Particularly after proscribed terrorist group Hamas applauded the Albanese government’s U-turn.
In the seven subsequent media appearances (for which transcripts were issued), this came up just twice — on Sydney then Perth radio — and both times the PM was allowed to get away with the response that the government had just implemented its pre-election policy.
The job of the media, the “fourth estate”, is to keep the government of the day honest by speaking “truth to power”. This should not mean avoiding contentious subjects, refusing to ask probing questions, or putting up with pap answers.
Or is it only Coalition governments that get the scrutiny?
ANDREWS’ ENERGY PLAN WILL WRECK STATE’S ECONOMY
If Daniel Andrews is re-elected in a month’s time, Victoria’s slide into economic oblivion is all but guaranteed.
Not only does Victoria have the biggest state debt in the country, at $167.5 billion, it’s larger than NSW, Queensland and Tasmania combined.
Compounding Labor’s vandalism is the Premier’s decision last Thursday to set a new renewable energy target of 95 per cent by 2035, create a new taxpayer-funded energy player and effectively close down all coal-fired power years ahead of schedule.
The Premier’s spin that he’s re-establishing the old State Electicity Commission, sold off under Jeff Kennett, is designed to make energy-price weary Victorians think he’s “buying back the farm” and will therefore be able to get their bills down. In fact, the opposite is true.
By establishing a 51 per cent state government-owned body (with industry super funds dragooned in to provide the rest of the capital), Andrews wants to rapidly increase renewable power into the grid.
Even though the problem is not too little wind and solar, it’s not enough of the dispatchable 24/7 power that used to be provided by coal and gas.

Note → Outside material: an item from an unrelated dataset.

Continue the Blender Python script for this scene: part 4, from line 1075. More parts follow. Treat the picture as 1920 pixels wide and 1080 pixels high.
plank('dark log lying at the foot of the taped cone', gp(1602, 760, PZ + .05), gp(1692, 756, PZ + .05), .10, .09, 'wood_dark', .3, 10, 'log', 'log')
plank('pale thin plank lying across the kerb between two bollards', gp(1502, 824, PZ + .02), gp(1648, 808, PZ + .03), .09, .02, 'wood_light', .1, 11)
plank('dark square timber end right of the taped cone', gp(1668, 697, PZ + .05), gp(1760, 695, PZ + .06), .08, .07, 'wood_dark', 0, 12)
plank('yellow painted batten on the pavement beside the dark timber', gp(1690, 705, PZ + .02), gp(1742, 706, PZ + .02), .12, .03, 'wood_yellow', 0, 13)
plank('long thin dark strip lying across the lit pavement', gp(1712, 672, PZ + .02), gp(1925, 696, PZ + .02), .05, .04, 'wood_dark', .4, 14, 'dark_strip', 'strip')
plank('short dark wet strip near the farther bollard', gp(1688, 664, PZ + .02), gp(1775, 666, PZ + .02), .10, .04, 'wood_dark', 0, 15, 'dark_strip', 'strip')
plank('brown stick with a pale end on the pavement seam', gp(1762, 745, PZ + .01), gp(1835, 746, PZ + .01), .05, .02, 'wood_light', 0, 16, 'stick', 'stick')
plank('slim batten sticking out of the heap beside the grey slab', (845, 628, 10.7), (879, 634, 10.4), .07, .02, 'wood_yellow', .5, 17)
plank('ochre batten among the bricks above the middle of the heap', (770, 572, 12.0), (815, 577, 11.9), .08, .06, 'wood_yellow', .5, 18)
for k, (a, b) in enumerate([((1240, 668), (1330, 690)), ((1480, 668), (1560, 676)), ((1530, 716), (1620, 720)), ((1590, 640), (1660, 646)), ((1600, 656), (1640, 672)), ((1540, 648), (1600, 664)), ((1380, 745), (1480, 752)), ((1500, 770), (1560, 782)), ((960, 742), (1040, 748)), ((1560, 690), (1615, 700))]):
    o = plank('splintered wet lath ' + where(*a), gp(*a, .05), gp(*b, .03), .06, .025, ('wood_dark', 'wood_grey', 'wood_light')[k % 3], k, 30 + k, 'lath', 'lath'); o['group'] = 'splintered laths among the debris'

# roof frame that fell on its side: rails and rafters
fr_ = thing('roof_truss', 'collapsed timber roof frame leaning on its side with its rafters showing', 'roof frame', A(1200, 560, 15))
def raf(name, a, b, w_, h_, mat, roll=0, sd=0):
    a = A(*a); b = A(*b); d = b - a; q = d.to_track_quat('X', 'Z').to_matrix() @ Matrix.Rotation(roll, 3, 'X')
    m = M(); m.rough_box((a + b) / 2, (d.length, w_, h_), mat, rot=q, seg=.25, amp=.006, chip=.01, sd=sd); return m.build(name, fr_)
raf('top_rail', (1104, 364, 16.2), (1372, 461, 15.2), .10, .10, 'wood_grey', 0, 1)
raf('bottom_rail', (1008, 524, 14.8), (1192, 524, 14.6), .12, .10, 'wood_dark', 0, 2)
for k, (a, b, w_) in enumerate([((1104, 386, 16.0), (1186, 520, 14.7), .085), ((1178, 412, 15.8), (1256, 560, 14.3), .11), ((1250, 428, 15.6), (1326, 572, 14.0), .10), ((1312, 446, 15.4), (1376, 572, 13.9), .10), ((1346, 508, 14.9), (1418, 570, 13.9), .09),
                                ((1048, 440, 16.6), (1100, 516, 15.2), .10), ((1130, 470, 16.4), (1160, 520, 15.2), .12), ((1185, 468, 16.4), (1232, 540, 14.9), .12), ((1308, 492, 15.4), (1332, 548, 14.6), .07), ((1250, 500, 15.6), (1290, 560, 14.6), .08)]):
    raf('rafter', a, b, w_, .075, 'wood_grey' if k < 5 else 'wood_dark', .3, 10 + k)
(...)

With power prices up 20 per cent on average over the past year, and tipped to rise at least a further 35 per cent over the next year, the last thing we need is more of the green hype that has turned Australia’s once-affordable and reliable power supply into a looming train wreck like Europe’s.
There is no doubt the market HAS failed us when to comes to power generation, but that’s not the fault of the privatised electricity generators.
It’s because, for the past 15 years, thanks to successive governments’ climate obsession, the system has been run to reduce emissions rather to supply the affordable and reliable electricity upon which a modern economy absolutely depends.
Governments have forced generators to buy renewable energy certificates (hence the increasing presence of wind and solar) rather than produce power in the cheapest and most efficient way.
This is not market failure but government failure. Government rules have so distorted the market that it’s no longer capable of guaranteeing 24/7 power into the future.
No one can explain how Victoria will keep the lights on after all its coal-fired generators have closed, least of all the Liberal opposition, which so far has had nothing to say, for or against, the government’s latest green stunt.